Je ne crois pas que cela corresponde à la vision évangélique de l’existence humaine. Comme saint Paul le dit, « la mort fait son œuvre en nous mais c’est pour que la vie fasse son œuvre dans le monde » (2 Co 4, 12).
Nous ne sommes pas appelés à passer d’un rythme intense à une phase de repos, mais à progresser dans l’activité jour après jour et année après année, et à nous laisser conduire par l’urgence de l’Evangile et de la mission.

Cette urgence exige beaucoup de liberté et de mobilité et suppose évidemment que l’on soit débarrassé de ce qui peut encombrer notre marche.

C’est là le deuxième enseignement de l’évangile que nous venons d’entendre. Le Christ prescrit de ne rien emporter pour la route : « ni bâton, ni sac, ni pain, ni argent, ni tunique de rechange » (Lc 9,3). On peut trouver deux raisons à cela : d’abord permettre que notre sécurité ne repose pas sur l’importance de nos moyens mais sur la puissance de Dieu en qui nous faisons foi.
Ce n’est pas en multipliant et en empilant nos équipements les uns sur les autres que nous garantirons davantage l’efficacité de la mission.
Nous ne pourrons devenir à la fois plus mobiles et plus efficaces, que si nous nous appuyons toujours plus sur la foi en Dieu qui agit. Et la deuxième raison, très pratique, vient de ce que plus on amasse de moyens et plus on a de mal à les gérer.
On passe plus de temps à veiller sur leur préservation, plutôt qu’à organiser leur dissipation. Or la mission ne consiste précisément pas à accumuler des richesses pour survivre par nous même, mais à ouvrir nos richesses à l’humanité pour lui permettre de vivre.

Parmi ces richesses, c’est évidemment la Parole de Dieu qui est la plus centrale et la plus décisive pour notre mission. Le Livre des Proverbes nous le disait : « Toute parole de Dieu est garantie, c’est un bouclier pour ceux qui cherche en Lui leur refuge » (Pr 30,5).

La place centrale de la Parole de Dieu dans l’expérience de la foi chrétienne et de la vie de l’Église doit être approfondie pour que l’annonce et le commentaire en soient renouvelés.
C’est ce que fera l’Église universelle au cours de la session ordinaire du Synode des évêques qui commence le 5 octobre prochain. Pendant trois semaines nous allons plancher matin et soir sur ce sujet, et j’ose espérer que, compte tenu de l’indice très fort d’intelligences rassemblées dans la même salle, ce travail portera des fruits, et des fruits abondants pour l’Église entière. Nous ne savons pas encore comment le Pape utilisera ce travail.

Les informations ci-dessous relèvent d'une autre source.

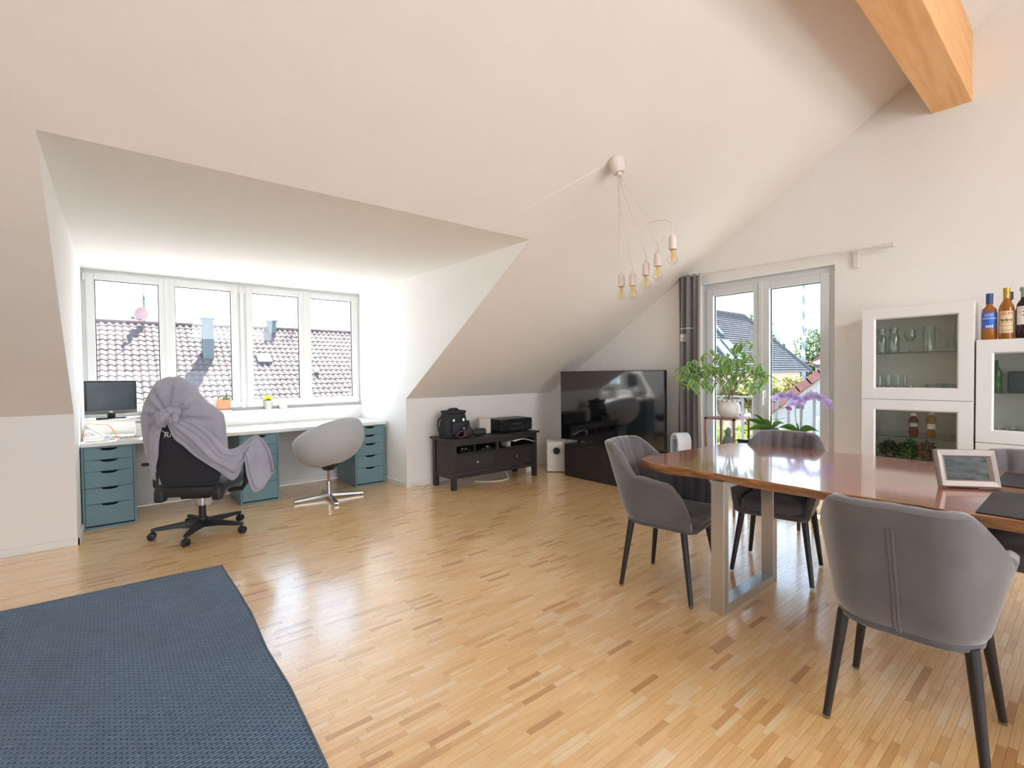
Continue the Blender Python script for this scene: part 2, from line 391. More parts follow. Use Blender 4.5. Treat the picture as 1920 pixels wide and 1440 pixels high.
def strip_faces(mb, xa, xb, ya, yb, z=-.0002):
    mb.add([(xa,ya,-.011),(xb,ya,-.011),(xb,yb,-.011),(xa,yb,-.011),(xa,ya,z),(xb,ya,z),(xb,yb,z),(xa,yb,z)],
           [(4,5,6,7),(0,1,5,4),(1,2,6,5),(2,3,7,6),(3,0,4,7)], 0, False)
def tone(me, vals):
    a = me.attributes.new('tone', 'FLOAT', 'FACE'); a.data.foreach_set('value', vals)
rest = MB(); tv = []
for i, (xa, xb, y0, t) in enumerate(strips):
    if i in near: continue
    strip_faces(rest, xa+G, xb-G, y0+G, y0+SW-G, -.0004*rng.random()); tv += [t]*5
ob = rest.build('floor_strips', FLOORM, fl); tone(ob.data, tv); ob['kind'] = 'stuff'
variants = {}
for i in sorted(near):
    xa, xb, y0, t = strips[i]; k = round(t*15)
    if k not in variants:
        mb = MB(); strip_faces(mb, -SL/2+G, SL/2-G, -SW/2+G, SW/2-G); variants[k] = mb.mesh('floor_strip', FLOORM); tone(variants[k], [k/15]*5)
    so = bpy.data.objects.new('floor_strip', variants[k]); col.objects.link(so); so.parent = fl
    so.location = ((xa+xb)/2, y0+SW/2, -.0004*rng.random())

def struct(mb, name, m=WALL, **k): return tag(mb.build(name, m, **k), kind='structure')
T = .25
# north knee walls
struct(MB().box((XW, YN, 0), (DXL, YN+.12, ZK+.05)).box((DXR, YN, 0), (XG, YN+.12, ZK+.05)), 'wall_north')
# dormer cheeks, window wall, ceiling
def cheek(x0, x1, s):
    P = [(x0, YM+.006, ZD), (x0, YN+.004, ZK), (x0, YN+.004, 0), (x1, YD, 0), (x1, YD+.2, ZD+.02), (x1, YD, ZD)]
    mb = MB(); n = len(P); vs = [Vector(p) for p in P]+[Vector(p)+Vector((s*.12, 0, 0)) for p in P]
    mb.add(vs, [tuple(range(n)), tuple(range(n, 2*n))[::-1]]+[(i, (i+1)%n, n+(i+1)%n, n+i) for i in range(n)], 0, False); return mb
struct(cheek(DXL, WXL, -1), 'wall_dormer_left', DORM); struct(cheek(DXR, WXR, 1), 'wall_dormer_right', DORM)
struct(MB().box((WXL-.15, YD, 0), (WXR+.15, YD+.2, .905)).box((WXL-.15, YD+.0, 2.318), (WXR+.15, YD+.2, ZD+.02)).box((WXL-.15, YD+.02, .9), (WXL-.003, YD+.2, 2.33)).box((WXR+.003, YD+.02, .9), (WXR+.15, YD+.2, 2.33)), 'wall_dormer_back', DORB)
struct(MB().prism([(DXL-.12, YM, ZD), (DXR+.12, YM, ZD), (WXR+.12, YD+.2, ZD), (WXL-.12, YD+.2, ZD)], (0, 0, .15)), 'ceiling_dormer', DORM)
# sloped ceiling with the dormer cut out, and the far slope behind the camera
def slab(x0, x1, ya, yb):
    return [(x0, ya, slope(ya)), (x1, ya, slope(ya)), (x1, yb, slope(yb)), (x0, yb, slope(yb))]
mb = MB()
for q in (slab(XW, XG, YR+1e-6, YM), slab(XW, DXL, YM, YN), slab(DXR, XG, YM, YN)): mb.prism(q, (0, .0, .18))
mb.prism(slab(XW, XG, YS, YR-1e-6), (0, 0, .18))
struct(mb, 'ceiling', CEIL)
# gable wall with the balcony door opening
DY0, DY1, DZ = 1.478, 2.712, 2.19
mb = MB()
E_ = lambda pts: [(XG, y, z) for y, z in pts]
mb.prism(E_([(YN+.12, 0), (YN+.12, ZK), (YN, ZK), (DY1, slope(DY1)), (DY1, 0)]), (.3, 0, 0))
mb.prism(E_([(DY1, DZ), (DY1, slope(DY1)), (DY0, slope(DY0)), (DY0, DZ)]), (.3, 0, 0))
mb.prism(E_([(DY0, 0), (DY0, slope(DY0)), (YR, ZR), (YS, slope(YS)), (YS, 0)]), (.3, 0, 0))
struct(mb, 'wall_east')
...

Ce sera la deuxième fois qu’il présidera une session ordinaire du Synode des évêques. Lors de la précédente, il avait ordonné immédiatement la publication des conclusions du travail des évêques avant de rédiger son exhortation apostolique. Je ne sais pas s’il fera la même chose cette fois-ci.
Mais nous sommes sûrs que ces trois semaines de travail intense sont appelées à renouveler notre approche de la Parole de Dieu dans notre vie personnelle, dans la manière dont nous nous nourrissons de cette Parole, dans la vie de nos communautés, dans l’annonce de cette Parole à nos contemporains et dans la manière dont nous la proclamons et la recevons au cours des célébrations communes ou dans les autres tâches de notre mission.
Prions donc le Seigneur pour que la Parole du Christ soit vraiment notre bouclier et pour que nous sachions nous appuyer sur elle pour annoncer la Bonne Nouvelle et proposer aux hommes la guérison qu’ils espèrent.